大学ジャーナリストの石渡嶺司氏が言う。

「前回の不祥事は、理事長という学生からは遠い存在の問題でした。今回は学生であるアメフト部員の逮捕と
事件を巡る日大の隠ぺいやパワハラ体質が明るみになったのが大きいでしょう。結果的にアメフト部の廃部と
酒井健夫学長、澤田康広元副学長の辞任で幕引きをはかったが、部の関係者が処分されるわけではなく問題が
うやむやにされた印象。近年ハラスメントという言葉に敏感になったのもあってマイナスに作用しています」

 その後、澤田元副学長は薬物事件を巡る対応で、林真理子理事長にパワハラを受けたとして裁判を起こしている。
また、元理事長の脱税事件などを受け不交付になっていた国の補助金も3年連続不交付が決まっており、
「学費が上がるのではないか」と疑念を持たれる事態も続いている。

「もうひとつ、日大は学生に魅力を持たれる取り組みが実行できていない点も志願者数に響いています。
マンモス大学ですがキャンパスが学部ごとでバラバラで、ほとんどが1学部1キャンパス。
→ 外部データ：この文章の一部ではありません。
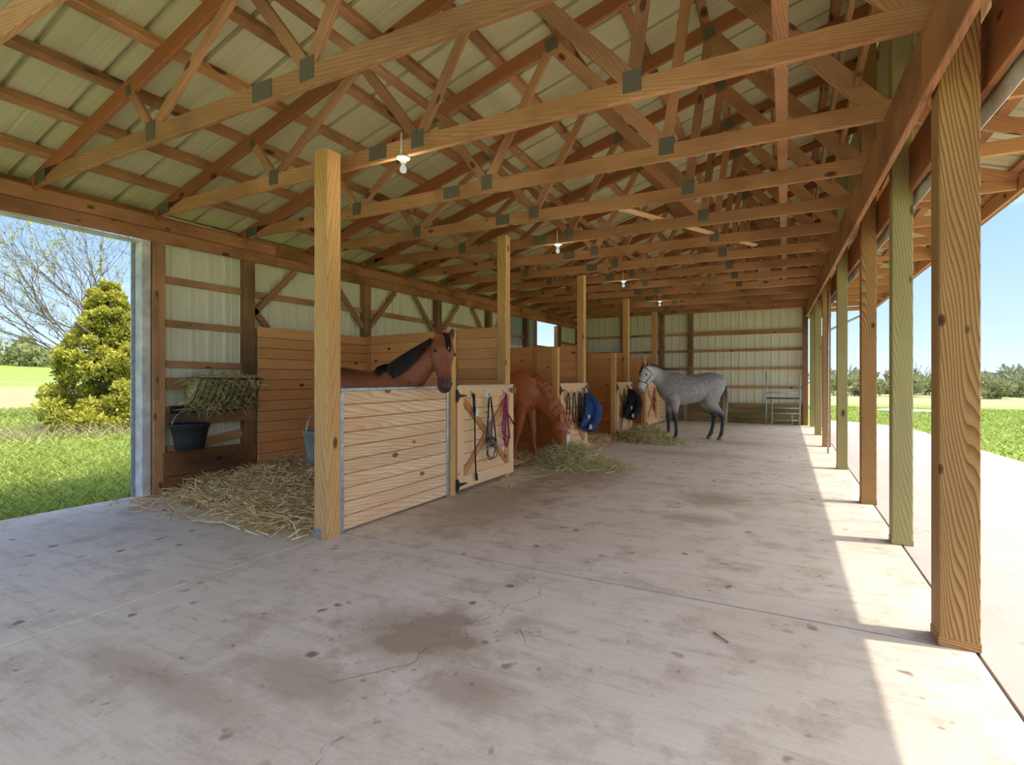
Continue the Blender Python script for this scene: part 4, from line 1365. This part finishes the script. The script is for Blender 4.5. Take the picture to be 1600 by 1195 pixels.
    for q in range(26):                   # forelock
        b = poll + fr * (.125 - .01 * random.random()) + sd * random.uniform(-.03, .03) - ax * .02
        pts = [b + ax * (t_ * .24 * random.uniform(.8, 1.1)) + fr * (.025 * math.sin(t_ * 3) + .01) + sd * random.uniform(-.012, .012) for t_ in (0, .3, .6, 1)]
        lock([onto(p_, .01) for p_ in pts], sd, .01)
    o = link('forelock', mesh_from('forelock', mv, mf, True), root, MX, coat.mane)
    set_tint(o.data, mt)
    # tail
    tv = []
    for q in range(120):
        a = random.uniform(0, 2 * math.pi); r_ = math.sqrt(random.random())
        ex = random.uniform(.75, 1)
        pts = []
        for j in range(7):
            t_ = j / 6
            rad = (.03 + .055 * math.sin(min(1, t_ * 1.3) * math.pi * .75)) * r_
            pts.append((-.735 + (1 - xs) * .78 - .055 * math.sin(min(1, t_ * 2.2) * math.pi / 2) + .03 * t_ + rad * math.cos(a), rad * math.sin(a), 1.36 - t_ * 1.02 * ex))
        tv.append(pts)
    V, F = tube_data(tv, [.008, .009, .009, .008, .007, .006, .003], 4)
    tm = mesh_from('tail', V, F, True)
    ta = np.array([v_[2] for v_ in V]); set_tint(tm, np.clip((1.2 - ta) / .8, 0, 1))
    link('tail', tm, root, MX, coat.tail)
    return root, MX, dict(poll=poll, ax=ax, sd=sd, fr=fr, HL=HL)


class Coat:
    def __init__(s, fn, mane, tail, dapple=False):
        s.fn, s.mane, s.tail, s.dapple = fn, mane, tail, dapple

    def __call__(s, *a):
        return s.fn(*a)


def mixc(c, mask, new):
    return c * (1 - mask[:, None]) + np.array(new)[None] * mask[:, None]


def sstep(a, b, x_):
    t_ = np.clip((x_ - a) / (b - a), 0, 1)
    return t_ * t_ * (3 - 2 * t_)


def bay_coat(co, t_, s, f, head):
    c = np.tile(np.array(lin(142, 78, 46)), (len(co), 1))
    c = mixc(c, sstep(1.35, 1.55, co[:, 2]) * (co[:, 0] < .45), lin(84, 40, 24))
    c = mixc(c, sstep(.62, .42, co[:, 2]), lin(30, 22, 20))
    muzz = head * sstep(.66, .95, t_)
    c = mixc(c, muzz * .85, lin(44, 30, 28))
    star = head * np.exp(-(((t_ - .24) / .05) ** 2 + (s / .02) ** 2)) * (f > .05)
    c = mixc(c, np.clip(star * 2.2, 0, 1), lin(232, 224, 214))
    ears = (t_ < -.02) & (np.abs(s) < .16) & (f > .02) & (np.abs(t_) < .3)
    return mixc(c, ears * .5, lin(40, 26, 22))


def chestnut_coat(co, t_, s, f, head):
    c = np.tile(np.array(lin(178, 104, 58)), (len(co), 1))
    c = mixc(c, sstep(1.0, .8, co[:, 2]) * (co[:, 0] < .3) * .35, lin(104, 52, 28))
    bl = head * (f > .03) * sstep(.045, .03, np.abs(s)) * sstep(.18, .3, t_)
    c = mixc(c, bl, lin(240, 232, 224))
    c = mixc(c, head * sstep(.86, .98, t_) * .6, lin(150, 118, 104))
    return mixc(c, sstep(.09, .05, co[:, 2]), lin(70, 52, 40))


def grey_coat(co, t_, s, f, head):
    c = np.tile(np.array(lin(142, 134, 130)), (len(co), 1))
    c = mixc(c, sstep(1.3, .8, co[:, 2]) * .35, lin(190, 184, 176))
    c = mixc(c, sstep(-.3, -.6, co[:, 0]) * sstep(1.2, 1.0, co[:, 2]) * .6, lin(116, 104, 100))
    c = mixc(c, sstep(.66, .78, co[:, 0]) * sstep(1.1, 1.3, co[:, 2]) * .7, lin(186, 182, 178))
    c = mixc(c, sstep(.75, .55, co[:, 2]), lin(52, 52, 56))
    c = mixc(c, head * .75, lin(216, 212, 206))
    c = mixc(c, head * sstep(.8, .98, t_) * .8, lin(84, 78, 78))
    ears = (t_ < -.03) & (np.abs(s) > .03) & (np.abs(s) < .16) & (f > .04) & (t_ > -.4)
    c = mixc(c, ears * .8, lin(60, 55, 55))
    return mixc(c, sstep(.09, .05, co[:, 2]), lin(120, 108, 98))


M['manebay'] = tinted('black_mane_hair', lin(14, 12, 14), lin(52, 44, 42), .5)
M['manechest'] = tinted('chestnut_mane_hair', lin(112, 60, 34), lin(206, 128, 80), .5)
M['manegrey'] = tinted('dark_grey_mane_hair', lin(46, 42, 44), lin(96, 90, 90), .55)
M['tailgrey'] = tinted('grey_tail_hair', lin(78, 72, 72), lin(206, 186, 146), .6)
M['tailbay'] = M['manebay']
M['tailchest'] = M['manechest']

# bay in the first stall, head over the half wall
bay, bmx, bi = make_horse('horse', 'bay horse with black mane and white star, head over the first half wall', (-4.52, 4.75), (1, 0),
    [(.42, 0, 1.20, .17, .30, YS), (.58, .02, 1.37, .14, .25, YS), (.74, .07, 1.53, .112, .20, (-.12, 1, 0)), (.88, .13, 1.68, .092, .155, (.15, 1, 0)), (.97, .18, 1.79, .084, .12, (.5, .85, 0))],
    ((1.0, .20, 1.84), (1.20, -.02, 1.27), (.88, -.42, .2)), (.43, .88, 0), Coat(bay_coat, M['manebay'], M['tailbay']), mane_side=-1, mane_len=.36, xs=.90)
# chestnut coming out of the second stall, head in the hay
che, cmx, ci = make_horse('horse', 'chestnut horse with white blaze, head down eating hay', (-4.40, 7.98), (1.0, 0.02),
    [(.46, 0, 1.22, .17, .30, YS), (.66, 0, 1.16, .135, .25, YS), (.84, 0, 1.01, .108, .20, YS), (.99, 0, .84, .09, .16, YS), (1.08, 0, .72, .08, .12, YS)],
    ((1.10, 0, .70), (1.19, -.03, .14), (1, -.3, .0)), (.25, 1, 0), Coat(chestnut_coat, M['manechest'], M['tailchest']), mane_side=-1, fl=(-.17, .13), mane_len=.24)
# grey standing on the open floor
gre, gmx, gi = make_horse('horse', 'dapple grey horse standing loose on the concrete, wearing a halter', (-1.91, 12.47), (-.85, -.527),
    [(.46, 0, 1.24, .17, .30, YS), (.64, 0, 1.36, .135, .24, YS), (.80, .0, 1.47, .108, .19, YS), (.94, .02, 1.57, .09, .15, (-.1, 1, 0)), (1.02, .03, 1.62, .08, .12, (-.15, 1, 0))],
    ((1.04, .03, 1.63), (1.23, .09, 1.09), (1, .3, .3)), (-.28, 1, 0), Coat(grey_coat, M['manegrey'], M['tailgrey'], True), mane_side=1, fl=(0.04, -.06), hl=(.10, -.04), mane_len=.09, mane_from=.42)


def worn_halter(root, mx, hi, mm):
    P = lambda t_, a, w_, h_, o=0: [mx @ (hi['poll'] + hi['ax'] * (t_ * hi['HL']) + hi['fr'] * o + hi['sd'] * (w_ * math.cos(2 * math.pi * i / 20)) + hi['fr'] * (h_ * math.sin(2 * math.pi * i / 20))) for i in range(20)]
    h = tubes('halter', [P(.60, 0, .093, .122, .0)], .009, mm, root, closed=True, origin=mx @ hi['poll'])
    pts = []
    for i in range(20):
        a = 2 * math.pi * i / 20
        off = .02 + .20 * (0.5 - 0.5 * math.sin(a)) * 1.2
        pts.append(mx @ (hi['poll'] + hi['ax'] * (off * hi['HL'] * 1.0) + hi['sd'] * (.134 * math.cos(a)) + hi['fr'] * (.172 * math.sin(a) - .02)))
    tubes('crown_strap', [pts], .008, mm, h, closed=True, origin=mx @ hi['poll'])
    ck = [[mx @ (hi['poll'] + hi['ax'] * (t_ * hi['HL']) + hi['sd'] * (s * ww) + hi['fr'] * ff) for t_, ww, ff in ((.22, .138, -.06), (.4, .122, -.03), (.6, .095, 0))] for s in (-1, 1)]
    tubes('cheek_strap', ck, .008, mm, h, origin=mx @ hi['poll'])


worn_halter(gre, gmx, gi, M['steelblue'])

# ------------------------------------------------------------------ outdoors
def tufts(n, xr, yr, L, W, mm, name, label, tlo=0., thi=1., dens=None):
    x_ = rng.uniform(*xr, n); y_ = rng.uniform(*yr, n)
    if dens is not None:
        kp = dens(x_, y_); x_, y_ = x_[kp], y_[kp]; n = len(x_)
    z_ = np.array([gz(a, b) for a, b in zip(x_, y_)]) - .01
    th = rng.uniform(0, 2 * np.pi, n)
    D = np.stack([np.cos(th) * .45, np.sin(th) * .45, np.ones(n)], 1); D /= np.linalg.norm(D, axis=1, keepdims=True)
    LL = rng.uniform(.4, 1, n) * L
    bend = np.stack([np.cos(th) * LL * .4, np.sin(th) * LL * .4, -LL * .2], 1)
    r_ = ribbons(np.stack([x_, y_, z_], 1), D, LL, rng.uniform(.6, 1.2, n) * W, bend, rng.uniform(tlo, thi, n))
    o = stuff(name, [r_], mm, label, 'grass')
    return o


tufts(52000, (-14, -7.06), (-1, 9), .17, .012, M['grass'], 'grass', 'bright green grass just outside the left doorway')
tufts(30000, (-30, -14), (-3, 17), .22, .03, M['grass'], 'grass', 'sunny grass around the cedar beyond the left doorway')
tufts(5000, (-17.5, -14.5), (3, 12), .6, .014, M['drygrass'], 'dry_grass', 'tall dry grass stems in front of the cedar', dens=lambda a, b: rng.uniform(size=len(a)) < .35)
apx = np.array([p[1] for p in ap[2:]]); apy = np.array([p[0] for p in ap[2:]])
tufts(60000, (1.0, 17), (8, 32), .13, .022, M['grass'], 'grass', 'mown green grass beyond the apron on the right', dens=lambda a, b: a > np.where(b < 20.4, np.interp(b, apx, apy), 0.9) + .03)


def leaf_cloud(n, pts, rad, size, tint_fn=None):
    """triangular leaf sprays around blob centres pts (k,3) with radii"""
    k = len(pts)
    pts = np.asarray(pts, float); rad = np.asarray(rad, float)
    idx = rng.integers(0, k, n)
    d = rng.normal(size=(n, 3)); d /= np.linalg.norm(d, axis=1, keepdims=True)
    rr = rng.uniform(.55, 1.05, n)[:, None]
    P = pts[idx] + d * rad[idx][:, None] * rr
    a = rng.normal(size=(n, 3)); a = a * .6 + d * .7 + np.array([0, 0, .35]); a /= np.linalg.norm(a, axis=1, keepdims=True)
    L = rng.uniform(.5, 1.2, n) * size
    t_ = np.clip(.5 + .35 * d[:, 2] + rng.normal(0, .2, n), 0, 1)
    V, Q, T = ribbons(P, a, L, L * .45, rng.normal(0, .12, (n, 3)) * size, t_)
    return V, Q, T


def plant(name, leaves, mm, stems, label, cat, base, group=None, stem_r=.02):
    t = thing(name, base, label, cat, group)
    V, Q, T = merge(leaves)
    b = np.array(base)
    o = link('foliage', np_mesh('foliage', V - b, Q, T), t, Matrix.Translation(Vector(base)), mm)
    o['kind'] = 'stuff'
    if stems:
        tubes('stem', stems, stem_r, M['bark'], t, 5)
    return t


# cedar beyond the doorway
cb = Vector((-17.6, 8.1, gz(-17.6, 8.1)))
bl, br = [], []
for q in range(190):
    v = random.random() ** 1.25
    rmax = 1.75 * (1 - v) ** .75 + .18
    rmax *= .8 + .35 * mnoise.noise(Vector((q * .37, v * 3, 0))) + .1
    a = random.uniform(0, 2 * math.pi)
    r_ = rmax * math.sqrt(random.uniform(.25, 1))
    bl.append((cb.x + r_ * math.cos(a), cb.y + r_ * math.sin(a), cb.z + .15 + v * 4.0)); br.append(.34 * (1 - .55 * v) * random.uniform(.7, 1.2))
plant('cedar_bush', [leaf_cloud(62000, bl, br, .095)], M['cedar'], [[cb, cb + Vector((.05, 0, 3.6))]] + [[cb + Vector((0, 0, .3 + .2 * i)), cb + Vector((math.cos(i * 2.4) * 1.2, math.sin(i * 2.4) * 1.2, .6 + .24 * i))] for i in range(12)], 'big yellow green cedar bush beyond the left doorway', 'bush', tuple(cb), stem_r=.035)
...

東洋、駒沢、専修大は
基本複数部を1つのキャンパスに集めていますが、傾向として都心に複数の学部を集める方が志願者が
集まりやすい。こうした改革ができるかも今後に響いてきます。日大は10年前までは『日東駒専』の
トップでしたが、その後、東洋大が逆転し、駒沢、専修に並んでいました。今年並みの激減が数年続けば、
偏差値にも影響しますからグループから離脱する可能性があります」

 かつての勢いを取り戻すことはできるのか。